Dalam kunjungan tersebut, Komisi XI juga mendorong LPS untuk menjaga profesionalisme dan memastikan hak nasabah tetap terlindungi sesuai aturan yang berlaku. LPS menunjuk Bank BNI untuk menyalurkan klaim penjaminan kepada nasabah.
“Para nasabah juga menyampaikan bahwa mereka cukup tenang dengan adanya LPS. Dana mereka akhirnya bisa diambil kembali. Nasabah juga lebih yakin dan menyampaikan kepada nasabah lainnya bahwa menabung di bank itu aman karena dijamin oleh LPS," kata Sekretaris Lembaga LPS, Jimmy Ardianto.
Salah satu nasabah, Ibu Dina, mengungkapkan proses pencairan berjalan cepat dan tanpa hambatan. “Dari saat bank ditutup dan kita belum bisa menarik dana kita sampai akhirnya dana kita bisa diambil memang ada prosesnya. Tetapi hingga tim LPS turun tangan, tanpa memakan waktu lama akhirnya dana kita bisa kembali. Proses pencairan juga sangat cepat dan tidak bertele-tele, tidak sampai setengah jam sudah bisa dicairkan,” ujarnya.

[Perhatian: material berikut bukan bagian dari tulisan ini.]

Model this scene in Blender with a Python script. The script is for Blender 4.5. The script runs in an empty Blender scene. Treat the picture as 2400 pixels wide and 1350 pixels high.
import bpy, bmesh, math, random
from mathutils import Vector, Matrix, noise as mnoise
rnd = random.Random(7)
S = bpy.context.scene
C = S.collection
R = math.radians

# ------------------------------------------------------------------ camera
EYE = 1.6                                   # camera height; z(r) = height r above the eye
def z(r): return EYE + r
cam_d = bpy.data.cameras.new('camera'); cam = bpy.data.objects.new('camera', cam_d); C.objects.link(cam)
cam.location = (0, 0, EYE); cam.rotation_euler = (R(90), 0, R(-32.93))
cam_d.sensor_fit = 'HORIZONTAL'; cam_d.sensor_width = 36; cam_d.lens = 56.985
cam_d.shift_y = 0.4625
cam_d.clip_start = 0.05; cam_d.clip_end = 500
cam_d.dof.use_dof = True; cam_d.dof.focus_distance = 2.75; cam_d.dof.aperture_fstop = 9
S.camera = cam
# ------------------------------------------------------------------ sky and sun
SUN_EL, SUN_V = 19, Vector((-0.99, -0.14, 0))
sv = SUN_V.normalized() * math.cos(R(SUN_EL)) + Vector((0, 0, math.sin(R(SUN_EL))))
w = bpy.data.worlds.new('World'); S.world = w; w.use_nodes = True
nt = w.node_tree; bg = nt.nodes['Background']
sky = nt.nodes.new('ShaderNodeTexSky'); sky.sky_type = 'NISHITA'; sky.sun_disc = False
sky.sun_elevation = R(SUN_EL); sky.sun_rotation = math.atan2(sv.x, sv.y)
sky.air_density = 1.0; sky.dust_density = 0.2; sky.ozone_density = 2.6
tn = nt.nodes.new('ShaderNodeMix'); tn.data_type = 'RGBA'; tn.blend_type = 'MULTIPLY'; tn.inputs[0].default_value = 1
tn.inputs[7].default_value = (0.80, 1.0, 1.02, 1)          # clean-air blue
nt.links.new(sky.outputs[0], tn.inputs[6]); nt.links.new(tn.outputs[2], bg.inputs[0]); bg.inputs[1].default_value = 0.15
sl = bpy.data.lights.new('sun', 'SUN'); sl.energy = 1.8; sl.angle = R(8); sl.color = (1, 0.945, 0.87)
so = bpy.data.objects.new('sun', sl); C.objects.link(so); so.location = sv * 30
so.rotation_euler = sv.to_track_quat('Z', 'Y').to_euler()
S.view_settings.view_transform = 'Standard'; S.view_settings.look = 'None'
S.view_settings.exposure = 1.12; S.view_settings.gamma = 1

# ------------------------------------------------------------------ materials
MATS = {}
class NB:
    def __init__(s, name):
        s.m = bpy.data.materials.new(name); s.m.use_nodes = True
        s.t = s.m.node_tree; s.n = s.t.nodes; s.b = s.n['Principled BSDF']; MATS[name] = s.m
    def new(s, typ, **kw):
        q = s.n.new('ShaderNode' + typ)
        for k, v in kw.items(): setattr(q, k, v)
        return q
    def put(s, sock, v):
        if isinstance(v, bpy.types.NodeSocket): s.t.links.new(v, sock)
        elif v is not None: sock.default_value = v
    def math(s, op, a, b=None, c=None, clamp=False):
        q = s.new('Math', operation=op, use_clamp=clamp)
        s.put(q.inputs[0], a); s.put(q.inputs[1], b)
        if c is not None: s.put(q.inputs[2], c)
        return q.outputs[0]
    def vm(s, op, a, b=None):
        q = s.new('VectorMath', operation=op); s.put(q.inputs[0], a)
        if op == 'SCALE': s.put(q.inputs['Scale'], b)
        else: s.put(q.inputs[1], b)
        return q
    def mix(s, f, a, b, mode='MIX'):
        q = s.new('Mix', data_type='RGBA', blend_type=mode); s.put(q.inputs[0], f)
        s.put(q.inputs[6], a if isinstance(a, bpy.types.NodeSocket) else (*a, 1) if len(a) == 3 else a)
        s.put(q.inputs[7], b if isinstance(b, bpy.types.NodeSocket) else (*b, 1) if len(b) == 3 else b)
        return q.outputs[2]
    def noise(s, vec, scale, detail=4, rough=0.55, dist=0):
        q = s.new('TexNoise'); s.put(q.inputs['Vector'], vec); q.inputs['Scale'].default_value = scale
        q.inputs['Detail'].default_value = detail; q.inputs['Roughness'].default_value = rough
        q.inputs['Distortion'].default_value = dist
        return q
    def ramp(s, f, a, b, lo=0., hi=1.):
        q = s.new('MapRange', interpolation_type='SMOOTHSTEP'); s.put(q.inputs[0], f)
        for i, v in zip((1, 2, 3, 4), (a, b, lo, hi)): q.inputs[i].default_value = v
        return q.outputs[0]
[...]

Secara nasional, waktu pembayaran klaim penjaminan juga terus dipangkas. Jika pada 2020 proses pencairan tahap pertama butuh 14 hari kerja, kini LPS mampu menyelesaikannya hanya dalam lima hari kerja.

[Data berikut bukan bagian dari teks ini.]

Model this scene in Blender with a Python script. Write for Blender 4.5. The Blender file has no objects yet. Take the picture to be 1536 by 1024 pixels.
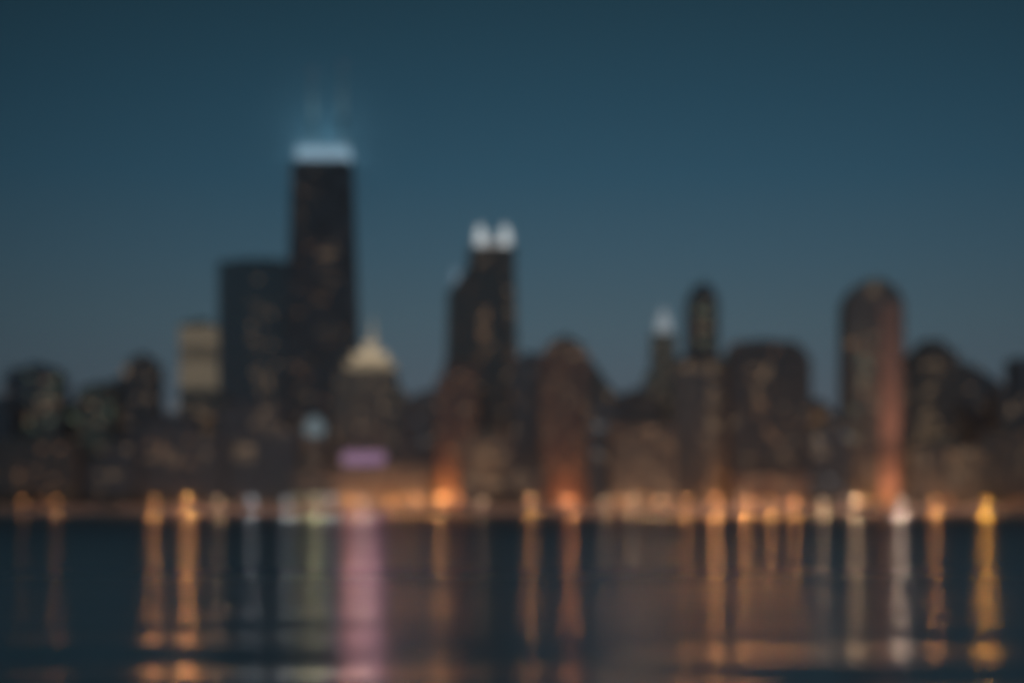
import bpy, math, random
from math import pi, sin, cos, radians, sqrt
from mathutils import Vector, Matrix

scn = bpy.context.scene
COL = scn.collection
R = random.Random(7)

# ------------------------------------------------------------------ camera numbers
CAM_H = 4.0            # eye height over the lake, metres
LENS = 65.8            # mm on a 36 mm sensor
F = 1536 * LENS / 36.0
HZ = 765.5             # picture row of the horizon (1536 x 1024 grid)
GROUND = 2.0           # height of the shore above the lake
SHORE = 1500.0


def X(px, d):
    return (px - 768.0) / F * d


def Z(py, d):
    return CAM_H + (HZ - py) / F * d


# ------------------------------------------------------------------ mesh helpers
class MB:
    def __init__(self):
        self.v, self.f, self.smooth = [], [], False

    def hexa(self, lo, hi, z0, z1):
        """box between a rectangle (x0,x1,y0,y1) at z0 and another at z1"""
        n = len(self.v)
        for (a, b, c, d), z in ((lo, z0), (hi, z1)):
            self.v += [(a, c, z), (b, c, z), (b, d, z), (a, d, z)]
        self.f += [(n, n + 3, n + 2, n + 1), (n + 4, n + 5, n + 6, n + 7)]
        for i in range(4):
            j = (i + 1) % 4
            self.f.append((n + i, n + j, n + 4 + j, n + 4 + i))

    def box(self, x0, x1, y0, y1, z0, z1):
        self.hexa((x0, x1, y0, y1), (x0, x1, y0, y1), z0, z1)

    def tube(self, p, q, r0, r1, n=10):
        p, q = Vector(p), Vector(q)
        d = (q - p).normalized()
        a = d.orthogonal().normalized()
        b = d.cross(a)
        s = len(self.v)
        for c, r in ((p, r0), (q, r1)):
            for i in range(n):
                t = 2 * pi * i / n
                self.v.append(tuple(c + a * (r * cos(t)) + b * (r * sin(t))))
        for i in range(n):
            j = (i + 1) % n
            self.f.append((s + i, s + j, s + n + j, s + n + i))
        self.f.append(tuple(s + n - 1 - i for i in range(n)))
        self.f.append(tuple(s + n + i for i in range(n)))

    def ball(self, c, rx, ry, rz, nu=12, nv=8, half=False):
        s = len(self.v)
        for i in range(nv + 1):
            t = (pi / 2 if half else pi) * i / nv
            for j in range(nu):
                u = 2 * pi * j / nu
                self.v.append((c[0] + rx * sin(t) * cos(u), c[1] + ry * sin(t) * sin(u), c[2] + rz * cos(t)))
        for i in range(nv):
            for j in range(nu):
                k = (j + 1) % nu
                self.f.append((s + i * nu + j, s + (i + 1) * nu + j, s + (i + 1) * nu + k, s + i * nu + k))

    def prism(self, pts, y0, y1):
        """front-elevation polygon (x,z) extruded from y0 to y1"""
        n, s = len(pts), len(self.v)
        self.v += [(x, y0, z) for x, z in pts] + [(x, y1, z) for x, z in pts]
        self.f.append(tuple(s + i for i in range(n)))
        self.f.append(tuple(s + 2 * n - 1 - i for i in range(n)))
        for i in range(n):
            j = (i + 1) % n
            self.f.append((s + j, s + i, s + n + i, s + n + j))

    def build(self, name, material, parent=None, loc=(0, 0, 0), smooth=False):
        me = bpy.data.meshes.new(name)
        me.from_pydata(self.v, [], self.f)
        me.materials.append(material)
        if smooth:
            me.polygons.foreach_set('use_smooth', [True] * len(me.polygons))
        me.update()
        o = bpy.data.objects.new(name, me)
        COL.objects.link(o)
        o.location = loc
        if parent:
            o.parent = parent
        return o


def empty(name, loc, label, cat, group=None):
    o = bpy.data.objects.new(name, None)
    o.empty_display_size = 3
    o.location = loc
    o['label'], o['category'] = label, cat
    if group:
        o['group'] = group
    COL.objects.link(o)
    return o


def tag(o, label=None, cat=None, group=None, kind=None):
    for k, v in (('label', label), ('category', cat), ('group', group), ('kind', kind)):
        if v:
            o[k] = v
    return o


def copy_tree(o, parent=None):
    c = o.copy()
    COL.objects.link(c)
    if parent:
        c.parent = parent
    for ch in list(o.children):
        copy_tree(ch, c)
    return c


# ------------------------------------------------------------------ materials
def new_mat(name):
    m = bpy.data.materials.new(name)
    m.use_nodes = True
    nt = m.node_tree
    return m, nt, nt.nodes['Principled BSDF']


def rough_mat(name, col, rough=0.85, var=0.25, scale=0.12, metallic=0.0):
    m, nt, b = new_mat(name)
    tc = nt.nodes.new('ShaderNodeTexCoord')
    no = nt.nodes.new('ShaderNodeTexNoise')
    no.inputs['Scale'].default_value = scale
    no.inputs['Detail'].default_value = 5
    nt.links.new(tc.outputs['Object'], no.inputs['Vector'])
    mx = nt.nodes.new('ShaderNodeMix')
    mx.data_type = 'RGBA'
    nt.links.new(no.outputs['Fac'], mx.inputs['Factor'])
    mx.inputs['A'].default_value = tuple(c * (1 - var) for c in col) + (1,)
    mx.inputs['B'].default_value = tuple(min(1, c * (1 + var)) for c in col) + (1,)
    nt.links.new(mx.outputs['Result'], b.inputs['Base Color'])
    b.inputs['Roughness'].default_value = rough
    b.inputs['Metallic'].default_value = metallic
    return m


def glow_mat(name, col, strength, sample=True, var=0.0):
    m, nt, b = new_mat(name)
    b.inputs['Base Color'].default_value = (0.05, 0.05, 0.05, 1)
    b.inputs['Emission Color'].default_value = col + (1,)
    b.inputs['Emission Strength'].default_value = strength
    if var:
        oi = nt.nodes.new('ShaderNodeObjectInfo')
        mp = nt.nodes.new('ShaderNodeMapRange')
        mp.inputs['To Min'].default_value = strength * (1 - var)
        mp.inputs['To Max'].default_value = strength * (1 + var * 2.2)
        pw = nt.nodes.new('ShaderNodeMath'); pw.operation = 'POWER'; pw.inputs[1].default_value = 2.5
        nt.links.new(oi.outputs['Random'], pw.inputs[0])
        nt.links.new(pw.outputs[0], mp.inputs['Value'])
        nt.links.new(mp.outputs['Result'], b.inputs['Emission Strength'])
    if not sample:
        m.cycles.emission_sampling = 'NONE'
    return m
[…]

Di Kalimantan Barat sendiri, hingga 30 April 2025, LPS telah menangani klaim penjaminan terhadap tiga BPR/BPRS yang dicabut izinnya, dengan total nilai klaim Rp 127,39 miliar. Dari jumlah itu, Rp 125,84 miliar merupakan Simpanan Layak Bayar (SLB) dan Rp 1,55 miliar merupakan Simpanan Tidak Layak Bayar (STLB).
LPS menjelaskan, STLB terjadi apabila tidak memenuhi tiga syarat 3T yakni tercatat dalam pembukuan bank, tingkat bunga simpanan tidak melebihi Tingkat Bunga Penjaminan LPS, dan tidak terindikasi maupun terbukti melakukan fraud atau tindak pidana perbankan.